The Delicate Balance
The balance is delicate because playtesting triggers two instincts:
1. The helper instinct. We want to be useful. We over-suggest.
2. The social instinct. We want to be kind. We under-say.
The real discipline is to sit exactly between those impulses.
Share the designer's objective.
Suppress your desire to hijack it.
Speak clearly when the system fails its own promise.
This is harder than it sounds because it requires empathy plus structure.
Empathy without structure becomes vague encouragement.
Structure without empathy becomes destructive critique.
Why This Matters Beyond Games
Tabletop design is a microcosm.
A game is a system with:
- Rules
- Incentives
- Boundaries
- Emergent behaviour
So is a company.
So is a policy.
So is a society.
Most feedback cultures fail for the same reason bad playtesting fails: people either try to turn the system into their preferred version, or they withhold honest critique to preserve comfort.
In work environments, this shows up as:
- Endless "strategic input" that dilutes original vision.
- Polite alignment that masks structural flaws.

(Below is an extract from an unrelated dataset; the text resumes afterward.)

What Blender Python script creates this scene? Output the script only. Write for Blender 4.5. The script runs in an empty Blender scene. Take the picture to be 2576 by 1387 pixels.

- Ego battles disguised as optimisation.
In politics, it shows up as:
- Commentators redesigning systems without engaging their underlying goals.
- Cultural tribes refusing to evaluate a proposal on its own terms.
- Consensus theatre instead of structural correction.
The discipline of good playtesting is rare because it demands something uncomfortable:
You must temporarily suspend your own agenda.
Shared Vision as a Social Skill
To playtest well, you need to ask first:
"What are you trying to make?"
Not rhetorically. Seriously.
Is this game about tension? About absurdity? About scarcity? About trust erosion? About escalation? About narrative emergence?
Once you understand that, your feedback becomes calibrated.
In society, we rarely ask that question anymore.
We critique before we comprehend.
We optimise before we align.
We defend our taste before we understand intent.
The result is fragmentation.
Brutality as Respect
There is also something deeper here.
When you give brutally honest feedback within the designer's frame, you signal respect. You treat their vision as serious enough to stress test.
You do not dilute it with "nice job."
You do not warp it into your own fantasy.
You test it under load.
In a healthy creative culture, this becomes a norm:
- High empathy.
- High candour.
- Clear boundaries.
That combination is rare because it requires maturity on both sides. The designer must separate self-worth from prototype. The playtester must separate ego from contribution.
When that works, systems improve fast.
What It Means for Play
Games are laboratories for behaviour.
If we get better at feedback in games, we get better at feedback in life.
Imagine teams where:
- People commit to shared goals before critiquing execution.
- Feedback is specific, observable, and grounded in intent.
- Suggestions are offered as options, not takeovers.
- Honesty is decoupled from hostility.
That is not soft culture.
It is resilient culture.
The Hard Truth
If you cannot share someone's vision, you should not playtest their game.
If you cannot be honest without redesigning it, you should not give feedback.
And if you cannot receive honest feedback without defending your ego, you should not ship yet.
The table is a small stage. But the skills rehearsed there scale.
A good playtest is not about making a better game.
It is about practicing a rare social contract:
Commit to the system.
Tell the truth inside it.
Leave it stronger than you found it.